Applied for a mid-to-senior SWE role at Two Sigma earlier this year. Not quant research, the engineering side. Here's what the coding interview actually looked like.
The OA I got was through HackerRank, two problems, 90 minutes. One medium-tier graph problem (BFS, nothing exotic), one harder problem involving intervals and sorting that I'd classify as LC medium-hard. The constraints were tight so brute force wouldn't pass. You do need to think about time complexity before you write a line.
What surprised me: there was a third, optional "stretch" problem. I only had 15 minutes left after the first two so I didn't attempt it. I have no idea if not finishing it hurt me. I moved on to a phone screen so maybe not.
Phone screen coding: 45 minutes, one problem. More interactive because the interviewer could see my screen. This one was algorithmic, not domain-specific. Think graph traversal with a twist in the problem statement. They asked me to talk through my approach before coding, which I wasn't expecting. Made sure I understood the problem first, then asked me about edge cases before I started. That structure felt deliberate.
Final onsite coding: two separate 45-minute rounds. One was more algorithmic (dynamic programming, 2D, not trivial). The other was closer to real-world: implement a specific data structure with certain performance guarantees. I had to reason about why a hash map wasn't good enough for the constraints.
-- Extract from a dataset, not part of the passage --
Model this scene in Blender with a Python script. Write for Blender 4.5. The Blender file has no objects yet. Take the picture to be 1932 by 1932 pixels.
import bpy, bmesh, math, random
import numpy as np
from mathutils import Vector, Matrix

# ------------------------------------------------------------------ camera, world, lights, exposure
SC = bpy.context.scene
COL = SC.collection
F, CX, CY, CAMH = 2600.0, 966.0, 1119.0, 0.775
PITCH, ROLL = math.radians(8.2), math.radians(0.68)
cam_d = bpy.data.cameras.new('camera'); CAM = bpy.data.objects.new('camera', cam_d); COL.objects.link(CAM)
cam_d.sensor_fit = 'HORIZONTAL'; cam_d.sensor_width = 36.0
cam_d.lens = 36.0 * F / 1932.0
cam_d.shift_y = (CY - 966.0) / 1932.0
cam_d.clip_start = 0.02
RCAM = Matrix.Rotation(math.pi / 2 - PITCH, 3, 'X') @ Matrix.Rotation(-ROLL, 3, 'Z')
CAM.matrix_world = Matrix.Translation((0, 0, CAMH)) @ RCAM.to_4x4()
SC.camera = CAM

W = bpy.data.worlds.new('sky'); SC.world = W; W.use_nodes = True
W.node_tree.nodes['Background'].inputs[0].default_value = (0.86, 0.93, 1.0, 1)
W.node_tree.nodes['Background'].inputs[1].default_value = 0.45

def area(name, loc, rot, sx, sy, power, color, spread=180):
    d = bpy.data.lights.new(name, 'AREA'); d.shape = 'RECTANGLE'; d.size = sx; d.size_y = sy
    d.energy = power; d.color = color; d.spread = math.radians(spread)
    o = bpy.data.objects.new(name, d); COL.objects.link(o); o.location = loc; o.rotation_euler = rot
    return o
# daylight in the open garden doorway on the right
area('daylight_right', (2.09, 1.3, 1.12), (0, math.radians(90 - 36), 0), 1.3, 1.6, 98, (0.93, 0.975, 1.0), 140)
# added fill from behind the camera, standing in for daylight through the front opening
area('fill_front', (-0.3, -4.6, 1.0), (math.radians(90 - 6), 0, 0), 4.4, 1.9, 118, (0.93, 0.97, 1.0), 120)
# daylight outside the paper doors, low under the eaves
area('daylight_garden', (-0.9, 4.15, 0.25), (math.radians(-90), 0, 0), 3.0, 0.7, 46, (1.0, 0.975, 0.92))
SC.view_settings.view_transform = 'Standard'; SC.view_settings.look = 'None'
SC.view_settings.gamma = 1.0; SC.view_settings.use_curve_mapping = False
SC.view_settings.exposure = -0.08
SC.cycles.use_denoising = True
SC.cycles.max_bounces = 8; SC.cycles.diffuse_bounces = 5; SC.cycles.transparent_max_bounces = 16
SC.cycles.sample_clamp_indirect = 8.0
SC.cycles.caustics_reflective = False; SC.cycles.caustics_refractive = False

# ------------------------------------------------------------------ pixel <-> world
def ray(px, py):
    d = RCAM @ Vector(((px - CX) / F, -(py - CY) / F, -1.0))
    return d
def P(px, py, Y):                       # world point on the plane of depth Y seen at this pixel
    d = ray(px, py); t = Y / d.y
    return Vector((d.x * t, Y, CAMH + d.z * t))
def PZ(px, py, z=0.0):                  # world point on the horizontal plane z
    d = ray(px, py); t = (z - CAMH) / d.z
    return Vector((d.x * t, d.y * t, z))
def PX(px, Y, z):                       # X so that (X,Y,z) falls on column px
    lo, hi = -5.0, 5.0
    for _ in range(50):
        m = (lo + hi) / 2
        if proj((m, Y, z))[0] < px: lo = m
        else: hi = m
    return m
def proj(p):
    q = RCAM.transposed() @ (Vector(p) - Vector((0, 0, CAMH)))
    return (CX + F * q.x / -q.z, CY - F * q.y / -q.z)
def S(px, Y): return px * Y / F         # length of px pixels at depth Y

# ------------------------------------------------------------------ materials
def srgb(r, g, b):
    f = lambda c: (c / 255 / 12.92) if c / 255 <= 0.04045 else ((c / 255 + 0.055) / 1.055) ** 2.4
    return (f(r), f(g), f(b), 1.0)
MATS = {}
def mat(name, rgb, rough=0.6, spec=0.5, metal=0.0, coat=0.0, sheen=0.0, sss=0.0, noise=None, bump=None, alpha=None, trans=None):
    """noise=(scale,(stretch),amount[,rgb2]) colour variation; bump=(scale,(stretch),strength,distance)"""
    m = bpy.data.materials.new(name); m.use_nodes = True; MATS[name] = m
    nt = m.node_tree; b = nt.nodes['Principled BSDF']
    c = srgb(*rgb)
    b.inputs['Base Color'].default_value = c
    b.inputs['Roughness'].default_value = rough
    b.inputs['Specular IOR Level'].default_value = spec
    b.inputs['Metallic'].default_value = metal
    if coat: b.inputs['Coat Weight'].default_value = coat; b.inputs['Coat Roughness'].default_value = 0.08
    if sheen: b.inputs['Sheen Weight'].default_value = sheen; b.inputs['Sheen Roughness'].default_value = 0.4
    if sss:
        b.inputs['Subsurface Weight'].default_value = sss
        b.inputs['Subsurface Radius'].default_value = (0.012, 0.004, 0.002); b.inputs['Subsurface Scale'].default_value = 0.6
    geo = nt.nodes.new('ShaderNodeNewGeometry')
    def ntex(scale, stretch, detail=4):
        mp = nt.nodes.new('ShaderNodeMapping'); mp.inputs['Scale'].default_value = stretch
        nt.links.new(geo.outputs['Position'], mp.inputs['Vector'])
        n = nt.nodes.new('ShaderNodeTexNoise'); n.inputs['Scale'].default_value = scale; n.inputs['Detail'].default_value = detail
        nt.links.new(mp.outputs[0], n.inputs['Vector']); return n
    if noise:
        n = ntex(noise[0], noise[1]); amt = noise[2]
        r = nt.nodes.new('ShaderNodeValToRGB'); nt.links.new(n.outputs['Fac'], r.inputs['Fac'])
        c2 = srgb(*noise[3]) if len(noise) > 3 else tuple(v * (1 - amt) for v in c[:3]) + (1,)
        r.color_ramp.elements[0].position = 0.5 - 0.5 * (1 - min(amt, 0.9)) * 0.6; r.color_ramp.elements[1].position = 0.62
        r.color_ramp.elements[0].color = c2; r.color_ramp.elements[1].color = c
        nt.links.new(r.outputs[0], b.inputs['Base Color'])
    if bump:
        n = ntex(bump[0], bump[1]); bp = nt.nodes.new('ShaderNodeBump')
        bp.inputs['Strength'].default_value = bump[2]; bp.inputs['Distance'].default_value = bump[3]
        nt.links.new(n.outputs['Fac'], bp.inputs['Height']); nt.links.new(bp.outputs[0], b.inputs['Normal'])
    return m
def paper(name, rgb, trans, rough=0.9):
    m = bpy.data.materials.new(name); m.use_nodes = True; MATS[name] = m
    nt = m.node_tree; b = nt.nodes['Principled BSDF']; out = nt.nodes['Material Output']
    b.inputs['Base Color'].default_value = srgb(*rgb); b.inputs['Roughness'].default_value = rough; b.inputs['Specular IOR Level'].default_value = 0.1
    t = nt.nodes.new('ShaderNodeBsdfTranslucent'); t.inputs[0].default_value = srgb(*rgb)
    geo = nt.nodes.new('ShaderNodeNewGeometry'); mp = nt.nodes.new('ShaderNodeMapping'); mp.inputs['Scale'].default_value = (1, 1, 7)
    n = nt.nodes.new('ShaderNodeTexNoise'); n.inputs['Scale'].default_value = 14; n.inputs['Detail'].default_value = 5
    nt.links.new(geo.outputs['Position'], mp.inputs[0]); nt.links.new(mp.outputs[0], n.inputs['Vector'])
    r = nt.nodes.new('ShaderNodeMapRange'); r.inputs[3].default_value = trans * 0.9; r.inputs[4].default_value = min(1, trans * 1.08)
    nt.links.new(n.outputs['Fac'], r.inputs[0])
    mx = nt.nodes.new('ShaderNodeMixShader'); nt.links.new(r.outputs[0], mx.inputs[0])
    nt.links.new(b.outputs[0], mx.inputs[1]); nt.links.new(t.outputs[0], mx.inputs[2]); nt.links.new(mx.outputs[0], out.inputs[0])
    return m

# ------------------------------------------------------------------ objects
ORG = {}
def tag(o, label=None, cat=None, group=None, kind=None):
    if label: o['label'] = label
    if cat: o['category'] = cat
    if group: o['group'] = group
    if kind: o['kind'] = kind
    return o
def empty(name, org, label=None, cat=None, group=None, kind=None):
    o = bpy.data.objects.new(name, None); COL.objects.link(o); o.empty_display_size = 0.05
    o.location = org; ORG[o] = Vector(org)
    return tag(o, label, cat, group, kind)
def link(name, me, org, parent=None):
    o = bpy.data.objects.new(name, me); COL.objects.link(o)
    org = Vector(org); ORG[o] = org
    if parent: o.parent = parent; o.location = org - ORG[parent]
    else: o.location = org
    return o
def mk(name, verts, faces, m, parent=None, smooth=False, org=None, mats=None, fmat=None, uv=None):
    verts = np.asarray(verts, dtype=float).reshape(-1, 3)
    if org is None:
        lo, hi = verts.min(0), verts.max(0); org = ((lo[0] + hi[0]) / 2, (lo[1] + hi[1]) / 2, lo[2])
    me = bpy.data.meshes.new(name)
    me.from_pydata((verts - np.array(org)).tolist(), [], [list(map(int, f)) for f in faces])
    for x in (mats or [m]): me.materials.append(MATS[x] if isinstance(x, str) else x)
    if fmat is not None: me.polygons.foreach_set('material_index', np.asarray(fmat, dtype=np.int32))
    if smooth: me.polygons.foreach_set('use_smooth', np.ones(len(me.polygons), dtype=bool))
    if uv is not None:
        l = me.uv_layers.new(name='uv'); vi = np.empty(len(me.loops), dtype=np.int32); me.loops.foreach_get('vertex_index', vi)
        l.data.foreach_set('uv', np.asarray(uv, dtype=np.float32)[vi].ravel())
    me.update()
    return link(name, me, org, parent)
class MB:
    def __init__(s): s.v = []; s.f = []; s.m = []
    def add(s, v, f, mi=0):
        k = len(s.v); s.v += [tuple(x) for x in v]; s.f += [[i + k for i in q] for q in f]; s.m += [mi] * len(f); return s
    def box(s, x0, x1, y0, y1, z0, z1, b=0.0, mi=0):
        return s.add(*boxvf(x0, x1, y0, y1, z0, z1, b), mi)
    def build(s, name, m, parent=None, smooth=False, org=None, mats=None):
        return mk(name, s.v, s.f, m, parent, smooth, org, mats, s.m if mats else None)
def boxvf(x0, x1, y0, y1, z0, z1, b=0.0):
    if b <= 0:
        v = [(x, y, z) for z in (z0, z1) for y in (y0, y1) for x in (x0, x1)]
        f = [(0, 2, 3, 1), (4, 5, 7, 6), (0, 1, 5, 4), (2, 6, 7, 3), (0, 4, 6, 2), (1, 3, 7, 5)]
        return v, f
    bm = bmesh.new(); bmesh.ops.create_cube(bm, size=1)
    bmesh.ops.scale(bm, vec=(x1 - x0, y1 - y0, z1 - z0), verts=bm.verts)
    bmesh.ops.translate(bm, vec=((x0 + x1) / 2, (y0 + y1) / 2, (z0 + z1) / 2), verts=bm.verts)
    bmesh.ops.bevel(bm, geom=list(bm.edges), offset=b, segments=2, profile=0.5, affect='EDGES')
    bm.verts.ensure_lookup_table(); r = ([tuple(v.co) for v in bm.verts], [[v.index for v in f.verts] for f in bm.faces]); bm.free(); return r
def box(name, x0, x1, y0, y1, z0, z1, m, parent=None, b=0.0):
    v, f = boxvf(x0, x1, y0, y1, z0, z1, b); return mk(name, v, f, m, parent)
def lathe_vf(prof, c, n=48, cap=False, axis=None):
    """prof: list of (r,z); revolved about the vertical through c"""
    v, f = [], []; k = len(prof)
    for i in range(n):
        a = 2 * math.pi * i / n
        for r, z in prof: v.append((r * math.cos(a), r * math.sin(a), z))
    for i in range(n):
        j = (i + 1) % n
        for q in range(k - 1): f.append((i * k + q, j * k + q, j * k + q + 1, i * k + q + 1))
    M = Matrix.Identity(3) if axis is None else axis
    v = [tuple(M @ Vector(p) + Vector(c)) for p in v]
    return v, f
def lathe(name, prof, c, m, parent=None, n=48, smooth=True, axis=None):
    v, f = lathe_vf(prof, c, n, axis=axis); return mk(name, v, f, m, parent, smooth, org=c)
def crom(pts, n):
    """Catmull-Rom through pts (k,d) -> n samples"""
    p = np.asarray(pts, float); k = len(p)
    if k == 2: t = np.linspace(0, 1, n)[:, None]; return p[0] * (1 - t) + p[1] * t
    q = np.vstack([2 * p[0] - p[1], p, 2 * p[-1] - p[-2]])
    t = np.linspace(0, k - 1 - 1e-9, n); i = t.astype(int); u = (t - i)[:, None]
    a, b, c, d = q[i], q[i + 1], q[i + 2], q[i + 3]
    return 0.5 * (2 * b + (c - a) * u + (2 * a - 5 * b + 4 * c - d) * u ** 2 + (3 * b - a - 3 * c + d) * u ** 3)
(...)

Difficulty compared to other companies I've interviewed at: harder than most product companies, on par with Google L5 prep, softer than the actual hard Citadel OA I've seen shared around. The quant-track loops (for research roles) reportedly go much harder but I wasn't on that track.
One thing worth noting: they ran the coding rounds in their own environment for the onsite. Not Coderpad. You write code in a browser-based editor and it has a terminal. Get comfortable in that kind of setup.